Saturday, May 17, 2008

Classical Music

If I understand the statistics correctly, the proportion of the Australian population interested in classical music is down to less than 10 per cent. To me, classical musical has marked some of the best and worst moments of my life.

I am not a classical music buff like Marcellous. I do not go to concerts. To me, classical music is a deeply personal experience.

When I was packing up 202 Marsh Street, the house that had been my home for 45 years even when I was away, I listened to classical music. A little later as I drove to Sydney leaving behind the hopes and dreams that had formed the core of my being from my earliest memories, I listened to classical music.

None of us can give up the past. It remains, always there. This afternoon I am listening to classic music again. I have been washing and tidying up. I am due to go to a function shortly.

The core issue I face is this: what price am I prepared to pay to try to maintain the integrity of my dreams. A subsidiary issue, not unimportant, is the maintenance of my professional integrity.

The two issues, dreams and professional integrity, are not directly linked. The juxtaposition comes about in part because I am wrestling with the issues at the same time. Yet they are linked because both relate to the same question, what makes me a person.

I do not have an answer. I have to turn the music off and return to the mundane issue of ironing a pair of jeans.

2 comments:

Anonymous said...

Cryptic. I hope not too terrible a dilemma.

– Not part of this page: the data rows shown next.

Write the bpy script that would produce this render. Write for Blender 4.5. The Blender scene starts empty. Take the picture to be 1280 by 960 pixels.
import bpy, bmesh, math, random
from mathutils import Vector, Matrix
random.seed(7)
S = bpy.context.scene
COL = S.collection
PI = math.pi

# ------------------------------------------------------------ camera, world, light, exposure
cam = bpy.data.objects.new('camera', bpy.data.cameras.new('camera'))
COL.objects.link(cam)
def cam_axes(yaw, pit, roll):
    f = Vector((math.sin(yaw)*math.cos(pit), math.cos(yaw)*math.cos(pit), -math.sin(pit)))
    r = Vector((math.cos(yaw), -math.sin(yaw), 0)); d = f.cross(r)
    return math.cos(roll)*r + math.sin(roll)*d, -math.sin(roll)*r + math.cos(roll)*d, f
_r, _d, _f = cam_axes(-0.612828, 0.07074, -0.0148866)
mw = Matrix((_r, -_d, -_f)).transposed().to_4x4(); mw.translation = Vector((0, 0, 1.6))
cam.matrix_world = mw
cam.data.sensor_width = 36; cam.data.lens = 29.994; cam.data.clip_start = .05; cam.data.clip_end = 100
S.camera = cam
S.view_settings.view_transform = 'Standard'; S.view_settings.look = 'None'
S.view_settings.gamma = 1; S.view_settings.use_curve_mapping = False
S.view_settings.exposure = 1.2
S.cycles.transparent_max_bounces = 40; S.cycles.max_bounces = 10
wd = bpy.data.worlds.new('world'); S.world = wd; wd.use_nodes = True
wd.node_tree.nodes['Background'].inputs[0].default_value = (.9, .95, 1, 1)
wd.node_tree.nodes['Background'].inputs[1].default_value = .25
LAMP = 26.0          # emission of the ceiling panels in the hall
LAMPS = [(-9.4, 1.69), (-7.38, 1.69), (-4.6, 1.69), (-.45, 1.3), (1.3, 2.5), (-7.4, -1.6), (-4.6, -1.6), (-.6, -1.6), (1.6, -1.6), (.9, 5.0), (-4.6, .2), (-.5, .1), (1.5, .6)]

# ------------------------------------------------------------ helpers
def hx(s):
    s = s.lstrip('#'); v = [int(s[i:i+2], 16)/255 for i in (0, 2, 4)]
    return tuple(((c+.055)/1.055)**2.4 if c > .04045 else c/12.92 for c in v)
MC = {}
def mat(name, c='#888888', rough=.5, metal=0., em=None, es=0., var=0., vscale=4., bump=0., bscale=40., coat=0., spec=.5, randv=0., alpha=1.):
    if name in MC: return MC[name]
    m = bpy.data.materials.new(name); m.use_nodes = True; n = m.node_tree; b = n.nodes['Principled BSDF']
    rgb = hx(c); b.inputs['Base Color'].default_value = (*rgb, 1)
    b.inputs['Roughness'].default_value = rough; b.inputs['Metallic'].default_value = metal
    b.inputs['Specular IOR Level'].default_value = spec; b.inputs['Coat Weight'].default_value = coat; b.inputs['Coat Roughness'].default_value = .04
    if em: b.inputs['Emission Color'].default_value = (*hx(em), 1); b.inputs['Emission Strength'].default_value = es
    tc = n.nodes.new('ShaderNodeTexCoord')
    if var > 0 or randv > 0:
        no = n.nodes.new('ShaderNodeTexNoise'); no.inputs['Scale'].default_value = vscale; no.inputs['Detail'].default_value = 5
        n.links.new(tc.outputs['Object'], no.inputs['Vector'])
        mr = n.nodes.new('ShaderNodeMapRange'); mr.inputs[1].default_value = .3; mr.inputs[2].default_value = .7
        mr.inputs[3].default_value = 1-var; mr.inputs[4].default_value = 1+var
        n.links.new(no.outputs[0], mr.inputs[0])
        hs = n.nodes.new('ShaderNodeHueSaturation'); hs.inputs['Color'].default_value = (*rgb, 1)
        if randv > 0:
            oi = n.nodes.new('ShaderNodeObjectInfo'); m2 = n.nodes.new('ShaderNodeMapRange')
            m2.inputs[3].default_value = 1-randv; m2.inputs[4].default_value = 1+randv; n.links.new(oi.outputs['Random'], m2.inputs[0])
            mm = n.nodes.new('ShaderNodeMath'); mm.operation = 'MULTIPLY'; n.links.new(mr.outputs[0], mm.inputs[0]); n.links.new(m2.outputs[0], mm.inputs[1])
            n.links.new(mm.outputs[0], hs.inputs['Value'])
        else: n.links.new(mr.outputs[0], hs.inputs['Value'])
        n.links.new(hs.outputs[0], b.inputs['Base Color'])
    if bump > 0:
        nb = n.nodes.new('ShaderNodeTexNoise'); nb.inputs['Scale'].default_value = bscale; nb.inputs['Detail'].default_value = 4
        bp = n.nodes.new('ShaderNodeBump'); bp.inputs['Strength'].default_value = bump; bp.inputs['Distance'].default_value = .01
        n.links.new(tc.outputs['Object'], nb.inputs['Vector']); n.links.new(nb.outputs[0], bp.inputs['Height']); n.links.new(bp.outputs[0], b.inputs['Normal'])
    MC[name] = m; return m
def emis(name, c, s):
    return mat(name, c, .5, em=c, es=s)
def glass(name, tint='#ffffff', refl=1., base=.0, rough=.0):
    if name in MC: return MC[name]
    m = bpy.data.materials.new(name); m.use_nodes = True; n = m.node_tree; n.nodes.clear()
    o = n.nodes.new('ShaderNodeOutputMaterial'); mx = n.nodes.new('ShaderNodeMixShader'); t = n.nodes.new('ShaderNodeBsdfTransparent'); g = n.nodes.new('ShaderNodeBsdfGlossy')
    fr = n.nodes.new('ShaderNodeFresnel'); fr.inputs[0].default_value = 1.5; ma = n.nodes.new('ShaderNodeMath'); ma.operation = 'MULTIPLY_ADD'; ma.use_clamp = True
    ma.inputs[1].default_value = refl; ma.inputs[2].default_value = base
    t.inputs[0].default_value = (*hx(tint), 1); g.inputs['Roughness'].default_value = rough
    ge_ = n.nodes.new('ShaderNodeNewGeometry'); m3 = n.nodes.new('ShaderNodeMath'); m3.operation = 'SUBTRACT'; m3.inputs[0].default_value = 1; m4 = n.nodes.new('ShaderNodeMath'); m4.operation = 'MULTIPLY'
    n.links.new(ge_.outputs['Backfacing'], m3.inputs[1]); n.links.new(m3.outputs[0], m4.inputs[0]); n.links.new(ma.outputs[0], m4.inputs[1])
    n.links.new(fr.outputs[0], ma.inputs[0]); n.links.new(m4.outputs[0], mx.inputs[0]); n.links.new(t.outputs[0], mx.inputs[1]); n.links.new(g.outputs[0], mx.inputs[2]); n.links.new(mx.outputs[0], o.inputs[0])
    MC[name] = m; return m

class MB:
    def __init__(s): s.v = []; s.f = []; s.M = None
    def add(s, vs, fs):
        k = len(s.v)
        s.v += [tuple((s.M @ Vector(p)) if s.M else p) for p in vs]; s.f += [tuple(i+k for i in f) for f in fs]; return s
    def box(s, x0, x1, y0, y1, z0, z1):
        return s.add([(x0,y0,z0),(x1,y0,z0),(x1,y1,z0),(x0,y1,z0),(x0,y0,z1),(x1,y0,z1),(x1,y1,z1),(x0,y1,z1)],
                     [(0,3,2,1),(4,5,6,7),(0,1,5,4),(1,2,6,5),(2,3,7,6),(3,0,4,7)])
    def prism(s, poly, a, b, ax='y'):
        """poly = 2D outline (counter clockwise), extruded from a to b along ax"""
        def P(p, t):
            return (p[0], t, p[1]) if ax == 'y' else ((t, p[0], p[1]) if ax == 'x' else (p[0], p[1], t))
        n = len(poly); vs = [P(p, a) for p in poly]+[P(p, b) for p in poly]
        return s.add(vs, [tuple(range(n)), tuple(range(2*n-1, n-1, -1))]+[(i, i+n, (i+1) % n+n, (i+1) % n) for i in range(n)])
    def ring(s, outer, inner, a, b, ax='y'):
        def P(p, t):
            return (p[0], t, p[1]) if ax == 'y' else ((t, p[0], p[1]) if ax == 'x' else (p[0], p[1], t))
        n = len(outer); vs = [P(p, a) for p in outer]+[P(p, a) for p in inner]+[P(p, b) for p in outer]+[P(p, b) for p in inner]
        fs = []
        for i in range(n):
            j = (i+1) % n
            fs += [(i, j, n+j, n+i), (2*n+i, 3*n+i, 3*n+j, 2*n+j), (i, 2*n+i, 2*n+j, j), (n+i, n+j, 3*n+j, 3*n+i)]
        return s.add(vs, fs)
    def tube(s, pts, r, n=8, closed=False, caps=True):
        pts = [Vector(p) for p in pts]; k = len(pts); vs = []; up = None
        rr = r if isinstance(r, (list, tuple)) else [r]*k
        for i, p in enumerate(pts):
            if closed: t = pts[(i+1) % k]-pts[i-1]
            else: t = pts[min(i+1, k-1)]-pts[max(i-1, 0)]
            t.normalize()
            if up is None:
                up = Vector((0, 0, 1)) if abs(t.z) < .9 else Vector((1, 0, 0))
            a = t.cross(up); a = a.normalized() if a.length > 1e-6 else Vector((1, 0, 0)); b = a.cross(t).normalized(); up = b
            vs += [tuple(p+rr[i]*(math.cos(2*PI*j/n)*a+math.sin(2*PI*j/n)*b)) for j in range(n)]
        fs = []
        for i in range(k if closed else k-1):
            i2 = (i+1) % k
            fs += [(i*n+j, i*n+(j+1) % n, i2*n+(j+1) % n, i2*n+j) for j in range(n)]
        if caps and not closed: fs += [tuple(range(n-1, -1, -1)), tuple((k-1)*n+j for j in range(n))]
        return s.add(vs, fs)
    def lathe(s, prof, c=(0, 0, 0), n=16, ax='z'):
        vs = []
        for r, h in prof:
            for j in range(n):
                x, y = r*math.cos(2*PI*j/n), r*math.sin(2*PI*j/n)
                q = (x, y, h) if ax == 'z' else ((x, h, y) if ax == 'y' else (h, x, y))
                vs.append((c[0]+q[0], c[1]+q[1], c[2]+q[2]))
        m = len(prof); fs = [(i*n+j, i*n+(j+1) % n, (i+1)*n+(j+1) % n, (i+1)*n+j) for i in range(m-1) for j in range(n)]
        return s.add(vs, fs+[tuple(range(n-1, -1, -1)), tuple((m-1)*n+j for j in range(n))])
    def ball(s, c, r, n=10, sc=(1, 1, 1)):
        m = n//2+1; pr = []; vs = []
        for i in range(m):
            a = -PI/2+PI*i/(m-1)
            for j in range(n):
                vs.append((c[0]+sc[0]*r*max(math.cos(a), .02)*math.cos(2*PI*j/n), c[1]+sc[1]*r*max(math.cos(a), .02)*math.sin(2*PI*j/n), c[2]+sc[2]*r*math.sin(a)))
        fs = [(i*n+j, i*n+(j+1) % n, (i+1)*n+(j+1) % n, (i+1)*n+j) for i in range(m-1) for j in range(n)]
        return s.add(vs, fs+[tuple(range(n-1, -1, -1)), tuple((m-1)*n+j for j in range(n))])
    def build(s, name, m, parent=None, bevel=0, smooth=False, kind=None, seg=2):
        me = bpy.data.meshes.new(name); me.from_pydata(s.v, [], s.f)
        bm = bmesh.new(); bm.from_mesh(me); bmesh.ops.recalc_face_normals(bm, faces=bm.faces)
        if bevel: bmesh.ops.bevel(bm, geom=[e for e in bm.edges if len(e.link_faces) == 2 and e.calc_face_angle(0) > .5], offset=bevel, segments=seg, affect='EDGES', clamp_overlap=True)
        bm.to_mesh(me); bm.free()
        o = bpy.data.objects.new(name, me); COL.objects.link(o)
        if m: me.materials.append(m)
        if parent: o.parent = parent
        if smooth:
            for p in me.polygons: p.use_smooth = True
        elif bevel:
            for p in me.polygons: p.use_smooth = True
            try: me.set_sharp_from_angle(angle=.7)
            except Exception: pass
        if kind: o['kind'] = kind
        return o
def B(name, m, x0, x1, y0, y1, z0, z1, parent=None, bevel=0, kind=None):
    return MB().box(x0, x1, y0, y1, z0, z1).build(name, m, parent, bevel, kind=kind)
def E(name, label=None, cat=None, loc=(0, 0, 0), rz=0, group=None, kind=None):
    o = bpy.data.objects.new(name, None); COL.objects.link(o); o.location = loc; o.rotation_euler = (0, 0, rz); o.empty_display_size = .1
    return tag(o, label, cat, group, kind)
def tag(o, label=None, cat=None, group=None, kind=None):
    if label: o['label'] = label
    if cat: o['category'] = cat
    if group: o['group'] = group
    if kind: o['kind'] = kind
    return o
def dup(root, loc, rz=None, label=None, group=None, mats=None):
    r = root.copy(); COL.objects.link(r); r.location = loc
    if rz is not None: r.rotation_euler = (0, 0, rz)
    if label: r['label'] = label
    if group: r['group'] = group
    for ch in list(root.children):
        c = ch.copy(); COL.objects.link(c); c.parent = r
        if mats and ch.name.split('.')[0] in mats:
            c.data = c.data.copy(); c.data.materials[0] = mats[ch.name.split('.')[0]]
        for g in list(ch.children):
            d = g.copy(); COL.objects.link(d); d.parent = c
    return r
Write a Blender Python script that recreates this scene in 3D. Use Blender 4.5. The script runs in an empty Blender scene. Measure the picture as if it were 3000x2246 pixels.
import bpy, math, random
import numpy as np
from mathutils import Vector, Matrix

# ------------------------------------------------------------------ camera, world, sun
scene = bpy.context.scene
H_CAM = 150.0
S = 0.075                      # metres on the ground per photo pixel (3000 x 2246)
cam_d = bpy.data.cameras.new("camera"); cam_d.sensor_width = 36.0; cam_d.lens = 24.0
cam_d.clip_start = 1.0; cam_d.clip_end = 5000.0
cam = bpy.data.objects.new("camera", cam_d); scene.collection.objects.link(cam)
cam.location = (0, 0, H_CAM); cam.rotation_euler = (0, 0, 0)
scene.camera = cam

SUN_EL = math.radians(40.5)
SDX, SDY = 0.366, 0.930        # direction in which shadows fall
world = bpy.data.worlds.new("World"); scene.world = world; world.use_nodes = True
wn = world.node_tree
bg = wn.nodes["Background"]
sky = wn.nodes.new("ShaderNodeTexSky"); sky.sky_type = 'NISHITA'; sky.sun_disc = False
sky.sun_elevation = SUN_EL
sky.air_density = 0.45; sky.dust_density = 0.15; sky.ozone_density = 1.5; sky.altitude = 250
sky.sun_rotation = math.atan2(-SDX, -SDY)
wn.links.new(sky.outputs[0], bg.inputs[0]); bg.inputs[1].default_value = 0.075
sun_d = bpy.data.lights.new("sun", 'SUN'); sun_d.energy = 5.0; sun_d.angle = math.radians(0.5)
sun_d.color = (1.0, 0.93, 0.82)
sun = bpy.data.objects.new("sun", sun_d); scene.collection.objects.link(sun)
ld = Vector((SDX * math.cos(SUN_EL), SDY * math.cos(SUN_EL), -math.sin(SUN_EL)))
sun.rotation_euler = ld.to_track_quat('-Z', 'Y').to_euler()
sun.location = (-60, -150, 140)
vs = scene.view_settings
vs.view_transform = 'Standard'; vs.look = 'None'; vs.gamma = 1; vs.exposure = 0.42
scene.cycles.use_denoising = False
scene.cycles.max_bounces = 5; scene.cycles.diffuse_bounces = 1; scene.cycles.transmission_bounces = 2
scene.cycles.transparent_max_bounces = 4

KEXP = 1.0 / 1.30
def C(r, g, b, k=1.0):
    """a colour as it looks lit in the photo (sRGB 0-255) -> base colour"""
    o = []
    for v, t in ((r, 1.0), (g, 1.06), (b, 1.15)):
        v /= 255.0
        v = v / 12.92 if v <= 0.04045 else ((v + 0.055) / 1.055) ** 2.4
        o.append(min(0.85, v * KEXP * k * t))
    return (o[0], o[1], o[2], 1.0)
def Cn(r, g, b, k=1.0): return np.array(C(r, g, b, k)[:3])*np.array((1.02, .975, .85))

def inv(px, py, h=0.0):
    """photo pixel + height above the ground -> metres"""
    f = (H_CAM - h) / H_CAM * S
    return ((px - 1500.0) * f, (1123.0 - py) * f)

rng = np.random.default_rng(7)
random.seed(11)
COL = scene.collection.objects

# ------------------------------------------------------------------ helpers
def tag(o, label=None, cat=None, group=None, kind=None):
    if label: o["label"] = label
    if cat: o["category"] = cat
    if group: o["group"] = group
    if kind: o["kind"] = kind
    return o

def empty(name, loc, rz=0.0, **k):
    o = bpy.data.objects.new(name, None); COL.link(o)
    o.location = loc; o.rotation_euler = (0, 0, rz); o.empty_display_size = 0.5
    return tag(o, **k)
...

As to the portentous connotations of classical music, it is by now a cliche that in Hollywood villainy goes with classical music (and as likely as not will be played by a "Brit").

Jim Belshaw said...

Just complicated, Marcellous. One of the reasons that I like classical music, but also why I do not listen to it all the time, lies in its emotional depth. As you say, thus makes it a suitable candidate for villainy!